Friday, June 5, 2009

The Partisan Divide

Are Democrats and Republicans, liberals and conservatives, dogs and cats, really growing further apart? Some new Pew Center numbers certainly suggest this is the case -- well, not for dogs and cats, but yes for political beliefs. Look at the graph to the right, hot linked from the Pew site. And especially look at the methodological info below. Over 22 years, 48 values, trended for your ease and enjoyment.

Pretty damn telling.

The full report is broader, more comprehensive, and worth the read. It'll be depressing at times for Republicans, but take to heart the fact the data here do not go as far back as the 1970s and post-Watergate. Other data sources, such as ANES, do so, and you'll see this is all cyclical. If you look at this graph, for example, you'll see the 1970s drop and another when Clinton was elected.

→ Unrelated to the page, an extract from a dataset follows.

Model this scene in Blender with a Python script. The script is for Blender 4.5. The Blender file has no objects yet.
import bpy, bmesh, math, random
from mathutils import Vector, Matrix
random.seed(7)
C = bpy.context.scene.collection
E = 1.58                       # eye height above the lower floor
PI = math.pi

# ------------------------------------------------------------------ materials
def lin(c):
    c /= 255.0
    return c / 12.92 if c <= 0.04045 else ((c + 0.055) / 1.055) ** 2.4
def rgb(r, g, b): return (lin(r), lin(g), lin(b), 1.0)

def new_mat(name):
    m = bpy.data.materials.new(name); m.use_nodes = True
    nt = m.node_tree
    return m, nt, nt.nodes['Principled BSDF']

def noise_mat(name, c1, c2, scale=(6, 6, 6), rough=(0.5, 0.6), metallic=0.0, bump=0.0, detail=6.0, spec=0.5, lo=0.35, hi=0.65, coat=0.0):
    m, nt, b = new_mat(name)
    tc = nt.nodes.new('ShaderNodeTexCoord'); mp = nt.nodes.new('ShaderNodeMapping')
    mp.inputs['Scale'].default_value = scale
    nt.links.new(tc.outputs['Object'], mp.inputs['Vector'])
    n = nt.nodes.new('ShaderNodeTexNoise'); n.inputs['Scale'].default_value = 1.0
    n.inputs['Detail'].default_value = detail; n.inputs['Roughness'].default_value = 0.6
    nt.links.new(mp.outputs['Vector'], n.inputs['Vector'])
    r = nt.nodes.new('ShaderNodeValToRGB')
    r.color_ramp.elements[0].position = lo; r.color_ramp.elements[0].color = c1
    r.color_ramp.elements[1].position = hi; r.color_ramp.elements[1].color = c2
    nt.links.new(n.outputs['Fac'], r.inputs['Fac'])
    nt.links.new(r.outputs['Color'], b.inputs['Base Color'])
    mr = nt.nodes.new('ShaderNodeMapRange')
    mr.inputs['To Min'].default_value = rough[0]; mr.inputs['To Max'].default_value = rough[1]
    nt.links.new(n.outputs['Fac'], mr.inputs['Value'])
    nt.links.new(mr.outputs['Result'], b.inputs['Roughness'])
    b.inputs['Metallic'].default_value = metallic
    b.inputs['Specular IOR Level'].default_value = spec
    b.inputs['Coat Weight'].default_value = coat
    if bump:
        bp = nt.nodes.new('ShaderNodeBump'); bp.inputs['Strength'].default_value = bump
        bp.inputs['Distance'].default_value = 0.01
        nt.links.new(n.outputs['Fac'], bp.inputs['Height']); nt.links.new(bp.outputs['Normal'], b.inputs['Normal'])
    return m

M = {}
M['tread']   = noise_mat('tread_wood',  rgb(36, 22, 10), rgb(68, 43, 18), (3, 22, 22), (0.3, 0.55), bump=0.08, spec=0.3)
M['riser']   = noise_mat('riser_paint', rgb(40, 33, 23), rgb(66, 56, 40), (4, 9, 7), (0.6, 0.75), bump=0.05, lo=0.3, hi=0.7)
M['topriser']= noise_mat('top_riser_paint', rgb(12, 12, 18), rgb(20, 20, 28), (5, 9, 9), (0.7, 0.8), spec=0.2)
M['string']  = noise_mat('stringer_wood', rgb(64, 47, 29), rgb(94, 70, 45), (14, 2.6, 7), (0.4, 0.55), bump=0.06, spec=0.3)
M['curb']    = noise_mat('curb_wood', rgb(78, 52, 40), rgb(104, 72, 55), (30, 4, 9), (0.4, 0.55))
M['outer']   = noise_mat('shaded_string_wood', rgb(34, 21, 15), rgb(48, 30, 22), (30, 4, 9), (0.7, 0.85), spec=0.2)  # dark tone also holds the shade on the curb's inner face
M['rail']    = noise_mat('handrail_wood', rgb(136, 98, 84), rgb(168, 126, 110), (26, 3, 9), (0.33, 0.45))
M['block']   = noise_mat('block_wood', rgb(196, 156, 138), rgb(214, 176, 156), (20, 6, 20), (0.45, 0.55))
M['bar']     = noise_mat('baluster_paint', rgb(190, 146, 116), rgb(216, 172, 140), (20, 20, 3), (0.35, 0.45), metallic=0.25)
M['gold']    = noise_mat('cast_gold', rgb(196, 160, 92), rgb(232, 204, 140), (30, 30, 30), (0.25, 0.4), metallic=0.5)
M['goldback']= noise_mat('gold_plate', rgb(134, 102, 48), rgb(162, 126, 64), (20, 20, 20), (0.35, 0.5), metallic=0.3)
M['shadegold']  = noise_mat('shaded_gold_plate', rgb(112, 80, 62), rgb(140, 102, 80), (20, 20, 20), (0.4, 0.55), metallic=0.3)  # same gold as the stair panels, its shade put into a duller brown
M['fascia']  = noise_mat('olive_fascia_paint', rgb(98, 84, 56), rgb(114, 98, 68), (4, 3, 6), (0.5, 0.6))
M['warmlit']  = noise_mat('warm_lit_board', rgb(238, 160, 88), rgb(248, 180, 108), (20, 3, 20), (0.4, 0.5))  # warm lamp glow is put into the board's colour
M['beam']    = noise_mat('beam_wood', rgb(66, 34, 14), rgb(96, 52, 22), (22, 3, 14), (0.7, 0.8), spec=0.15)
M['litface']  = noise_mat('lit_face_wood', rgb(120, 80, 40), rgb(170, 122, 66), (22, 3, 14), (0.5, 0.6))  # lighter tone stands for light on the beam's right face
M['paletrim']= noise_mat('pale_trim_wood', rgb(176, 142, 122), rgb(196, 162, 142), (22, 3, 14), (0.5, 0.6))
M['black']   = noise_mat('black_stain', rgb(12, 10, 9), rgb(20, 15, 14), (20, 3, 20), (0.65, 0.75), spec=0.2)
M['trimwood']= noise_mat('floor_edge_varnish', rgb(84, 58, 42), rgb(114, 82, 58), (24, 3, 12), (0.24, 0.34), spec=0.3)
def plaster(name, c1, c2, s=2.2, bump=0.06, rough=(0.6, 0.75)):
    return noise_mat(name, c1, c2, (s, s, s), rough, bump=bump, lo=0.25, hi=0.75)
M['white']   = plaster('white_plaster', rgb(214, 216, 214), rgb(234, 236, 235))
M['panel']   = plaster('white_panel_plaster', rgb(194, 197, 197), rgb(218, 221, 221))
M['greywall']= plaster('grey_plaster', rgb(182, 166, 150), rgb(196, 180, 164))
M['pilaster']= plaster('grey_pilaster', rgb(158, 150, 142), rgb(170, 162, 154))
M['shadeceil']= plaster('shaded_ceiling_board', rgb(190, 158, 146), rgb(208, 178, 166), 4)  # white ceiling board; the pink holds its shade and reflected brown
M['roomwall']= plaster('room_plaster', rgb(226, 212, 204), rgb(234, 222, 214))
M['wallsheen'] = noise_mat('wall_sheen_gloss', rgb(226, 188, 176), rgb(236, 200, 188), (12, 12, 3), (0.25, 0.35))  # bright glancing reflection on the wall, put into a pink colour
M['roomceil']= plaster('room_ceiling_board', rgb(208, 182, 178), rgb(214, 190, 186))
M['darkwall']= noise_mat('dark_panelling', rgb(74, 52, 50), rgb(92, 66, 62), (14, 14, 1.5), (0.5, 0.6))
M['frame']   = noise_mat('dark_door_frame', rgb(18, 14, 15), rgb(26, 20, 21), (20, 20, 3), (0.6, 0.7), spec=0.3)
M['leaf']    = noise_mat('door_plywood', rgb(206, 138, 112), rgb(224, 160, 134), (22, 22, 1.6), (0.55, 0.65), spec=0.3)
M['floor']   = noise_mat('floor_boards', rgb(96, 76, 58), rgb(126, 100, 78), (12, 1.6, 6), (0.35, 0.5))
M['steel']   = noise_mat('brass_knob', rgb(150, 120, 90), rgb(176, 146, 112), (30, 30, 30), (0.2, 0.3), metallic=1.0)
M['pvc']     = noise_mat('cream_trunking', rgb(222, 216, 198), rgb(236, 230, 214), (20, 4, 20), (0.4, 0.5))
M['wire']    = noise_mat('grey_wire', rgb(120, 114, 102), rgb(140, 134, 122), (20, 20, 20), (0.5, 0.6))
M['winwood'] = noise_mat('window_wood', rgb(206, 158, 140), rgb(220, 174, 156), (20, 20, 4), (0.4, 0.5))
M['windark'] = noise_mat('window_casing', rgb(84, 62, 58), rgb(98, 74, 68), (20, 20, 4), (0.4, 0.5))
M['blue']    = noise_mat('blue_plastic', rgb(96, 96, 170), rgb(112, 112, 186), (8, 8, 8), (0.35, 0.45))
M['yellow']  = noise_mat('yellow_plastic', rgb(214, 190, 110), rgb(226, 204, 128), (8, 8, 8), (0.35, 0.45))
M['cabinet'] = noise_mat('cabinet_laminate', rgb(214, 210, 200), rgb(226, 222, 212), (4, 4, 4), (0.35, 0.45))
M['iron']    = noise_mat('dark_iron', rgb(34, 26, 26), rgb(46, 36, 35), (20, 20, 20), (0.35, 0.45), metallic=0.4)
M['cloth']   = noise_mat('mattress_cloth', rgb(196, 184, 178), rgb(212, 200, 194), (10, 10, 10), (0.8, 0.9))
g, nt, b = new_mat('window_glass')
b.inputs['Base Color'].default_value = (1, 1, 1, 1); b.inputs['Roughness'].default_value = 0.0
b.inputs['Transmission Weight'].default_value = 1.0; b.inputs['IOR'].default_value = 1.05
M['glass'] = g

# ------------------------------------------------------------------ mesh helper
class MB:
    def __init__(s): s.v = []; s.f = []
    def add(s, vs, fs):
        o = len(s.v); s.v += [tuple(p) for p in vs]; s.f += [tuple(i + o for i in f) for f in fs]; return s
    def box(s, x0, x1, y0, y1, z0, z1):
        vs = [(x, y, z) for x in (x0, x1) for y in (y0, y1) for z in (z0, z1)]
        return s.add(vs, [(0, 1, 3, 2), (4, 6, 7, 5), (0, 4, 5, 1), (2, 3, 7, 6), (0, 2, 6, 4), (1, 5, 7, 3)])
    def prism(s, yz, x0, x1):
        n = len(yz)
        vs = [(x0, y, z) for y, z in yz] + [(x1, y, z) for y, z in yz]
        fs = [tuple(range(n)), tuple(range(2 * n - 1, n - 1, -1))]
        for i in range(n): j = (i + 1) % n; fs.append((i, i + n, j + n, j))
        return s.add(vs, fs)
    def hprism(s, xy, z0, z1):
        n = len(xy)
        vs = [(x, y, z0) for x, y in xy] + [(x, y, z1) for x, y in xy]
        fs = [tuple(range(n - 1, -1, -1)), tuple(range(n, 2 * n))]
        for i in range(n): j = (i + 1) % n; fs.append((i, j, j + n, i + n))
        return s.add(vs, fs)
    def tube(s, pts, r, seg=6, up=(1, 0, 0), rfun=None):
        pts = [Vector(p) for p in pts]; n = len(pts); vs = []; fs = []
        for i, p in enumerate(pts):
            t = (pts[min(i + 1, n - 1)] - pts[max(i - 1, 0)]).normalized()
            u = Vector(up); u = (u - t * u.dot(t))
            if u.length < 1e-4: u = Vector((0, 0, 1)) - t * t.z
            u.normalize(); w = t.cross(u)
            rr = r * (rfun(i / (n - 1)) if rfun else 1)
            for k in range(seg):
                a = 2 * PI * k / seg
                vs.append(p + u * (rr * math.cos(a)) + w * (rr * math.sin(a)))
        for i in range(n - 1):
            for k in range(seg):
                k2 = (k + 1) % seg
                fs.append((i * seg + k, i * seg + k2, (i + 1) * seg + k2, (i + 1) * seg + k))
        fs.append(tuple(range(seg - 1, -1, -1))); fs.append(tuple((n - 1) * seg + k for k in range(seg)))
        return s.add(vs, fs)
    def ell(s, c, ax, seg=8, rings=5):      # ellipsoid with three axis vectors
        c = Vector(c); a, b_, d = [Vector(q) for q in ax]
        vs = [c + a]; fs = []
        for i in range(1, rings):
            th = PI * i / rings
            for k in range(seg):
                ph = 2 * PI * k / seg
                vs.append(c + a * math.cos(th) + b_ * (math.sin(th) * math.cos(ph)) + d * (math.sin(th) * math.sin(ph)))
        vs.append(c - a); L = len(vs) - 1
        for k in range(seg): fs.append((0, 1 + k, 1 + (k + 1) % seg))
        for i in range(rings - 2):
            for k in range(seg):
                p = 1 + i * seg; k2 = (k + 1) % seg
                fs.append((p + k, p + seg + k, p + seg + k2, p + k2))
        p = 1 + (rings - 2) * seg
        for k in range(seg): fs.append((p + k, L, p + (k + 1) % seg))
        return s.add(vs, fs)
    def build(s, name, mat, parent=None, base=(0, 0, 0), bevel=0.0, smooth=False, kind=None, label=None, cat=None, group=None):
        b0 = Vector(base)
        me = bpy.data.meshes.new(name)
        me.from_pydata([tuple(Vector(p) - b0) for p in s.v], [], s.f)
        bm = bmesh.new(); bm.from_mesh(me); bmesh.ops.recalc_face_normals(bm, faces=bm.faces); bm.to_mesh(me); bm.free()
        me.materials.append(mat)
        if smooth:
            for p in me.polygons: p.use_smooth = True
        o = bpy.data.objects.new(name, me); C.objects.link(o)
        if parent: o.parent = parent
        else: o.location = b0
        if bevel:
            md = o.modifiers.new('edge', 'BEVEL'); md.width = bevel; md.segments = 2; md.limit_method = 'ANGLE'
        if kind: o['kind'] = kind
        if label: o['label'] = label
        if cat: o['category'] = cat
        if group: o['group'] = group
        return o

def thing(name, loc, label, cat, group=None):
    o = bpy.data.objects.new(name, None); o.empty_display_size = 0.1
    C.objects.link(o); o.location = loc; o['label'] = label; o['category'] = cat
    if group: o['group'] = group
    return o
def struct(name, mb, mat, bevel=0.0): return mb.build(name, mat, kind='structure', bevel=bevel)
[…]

The Pew report is something special because it goes beyond attitudes about political parties and gets into the stuff of what people know and think about the important issues of the day. Section 4 on religious beliefs is a personal favorite because I do research in that area. Section 11 discusses the partisan gaps, if that's more your thing. Finally, section 8 examines political participation

I will explore this report in more detail as the week progresses because it is full of good stuff.


Concerned Citizen said...

You know as well as I do that statistics can show whatever the publisher of the data wants. Just pick up a USA Today and try to make sense of the percentages and statistics they publish. For the most part they are crap. To truly understand the numbers you present one would need to see the actual data and the conditions under which it was collected. Statistics may be OK for showing trends over time, such as this, but that is provided the data, calculations and presentation are consistent thoughout the period. Statisticly this happens in only a small percentage of the time. ;-)

Hollander said...

You clearly underestimate the professionalism of the Pew Center staff and the pros they have who do these surveys. As someone who suffered through four graduate statistics courses and who uses stats all the time, I know these surveys are the real thing.

And you can see the actual data. Six months after a report, download it yourself and crank up a serious data crunching package like SPSS or SAS, and have at it.